The research, conducted by Wierikx at the department of Industrial Engineering & Innovation Sciences , is based on more than 3,000 organizational assessments. The results reveal a consistent pattern: companies are relatively strong in setting circular ambitions, but face major challenges in scaling initiatives and embedding circularity into day-to-day business operations.

According to Wierikx, the problem is not a lack of sustainability goals, but a lack of organizational readiness. "Many firms have embraced circular thinking at a strategic level, but struggle to operationalize it," says Wierikx. "The transition requires new capabilities, new forms of collaboration, and continuous organizational learning."

Circular Maturity Tool

As part of the research, Wierikx developed the Circular Maturity Tool (CMT), a practical, data-driven instrument that helps organizations assess and strengthen the capabilities needed for circular transformation. The tool measures dimensions such as strategy, innovation, operations, collaboration, and organizational culture.

Rather than focusing only on environmental outcomes, the tool examines what happens inside organizations and how firms organize themselves to make circularity achievable in practice.

Image: Arjen Wierikx

the measuring instrument

The Circular Maturity Tool measures ten organizational dimensions, divided across four domains: People & Culture, Operations, Strategy & Approach, and Value Chain Collaboration. Each dimension receives a maturity score ranging from 0 (none) to 5 (regenerative). The center of the diagram shows an example of a possible scoring distribution. The outer ring displays the so-called R-ladder, a widely used framework within the circular economy that ranks strategies from waste prevention and reuse to recycling and material recovery. The scores on the ten dimensions are mapped against performance across these different levels of circularity.

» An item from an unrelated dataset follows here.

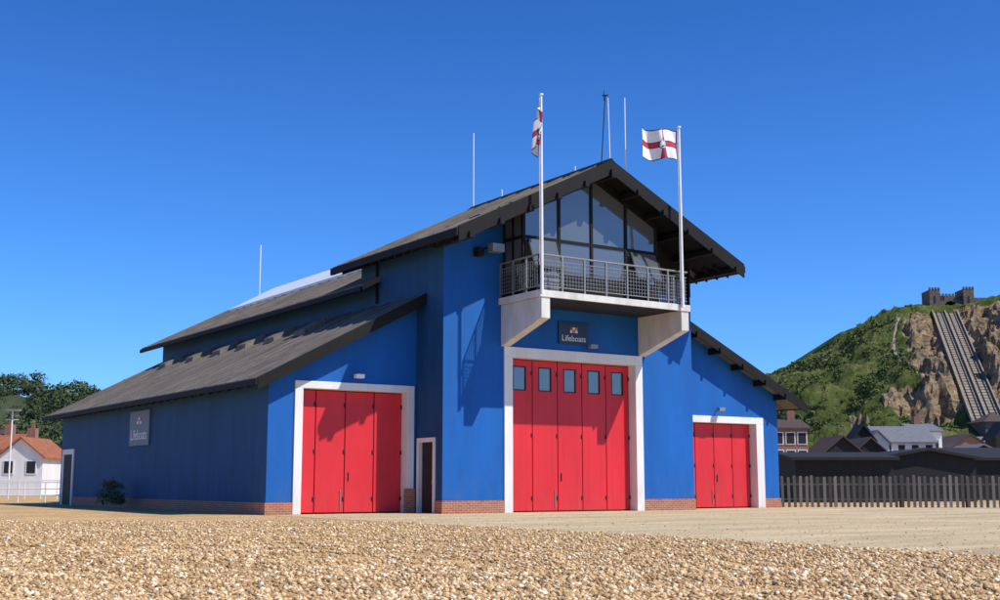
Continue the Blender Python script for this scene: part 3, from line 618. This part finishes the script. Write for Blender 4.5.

From sustainability to entrepreneurial risk

The findings suggest that the circular economy is increasingly becoming an economic and strategic issue, rather than solely an environmental one. Firms that fail to develop circular capabilities risk becoming more vulnerable to resource scarcity, supply chain disruptions, and changing market demands.

The Circular Maturity Tool was developed in close collaboration with Route Circulair and other practitioners, and is intended to help organizations take targeted, actionable steps in their circular transition.

Put in practice

The insights from the research are already being applied in practice. The study helped form the basis of the annual impact report De Staat van Circulair Ondernemen (The State of Circular Entrepreneurship), which provides insight into the progress of circular business activity in the Netherlands. Last March, the 2026 edition was presented to Queen Máxima at the Circular Entrepreneurship Congress in Utrecht.

Wierikx's dissertation, titled The Circular Shift: A Design Science Approach to Developing a Circular Capability Maturity Tool for Firms, was supervised by dr. Néomie Raassens and dr. Alex Alblas of Eindhoven University of Technology, and dr. ing. Pascal Ravesteijn of HU University of Applied Sciences Utrecht. The doctoral defense , including the layman's talk, will take place on Tuesday, May 26 at TU/e. Beyond his PhD research, Wierikx works as a lecturer and coach at the intersection of logistics, ICT and change management at HU University of Applied Sciences Utrecht.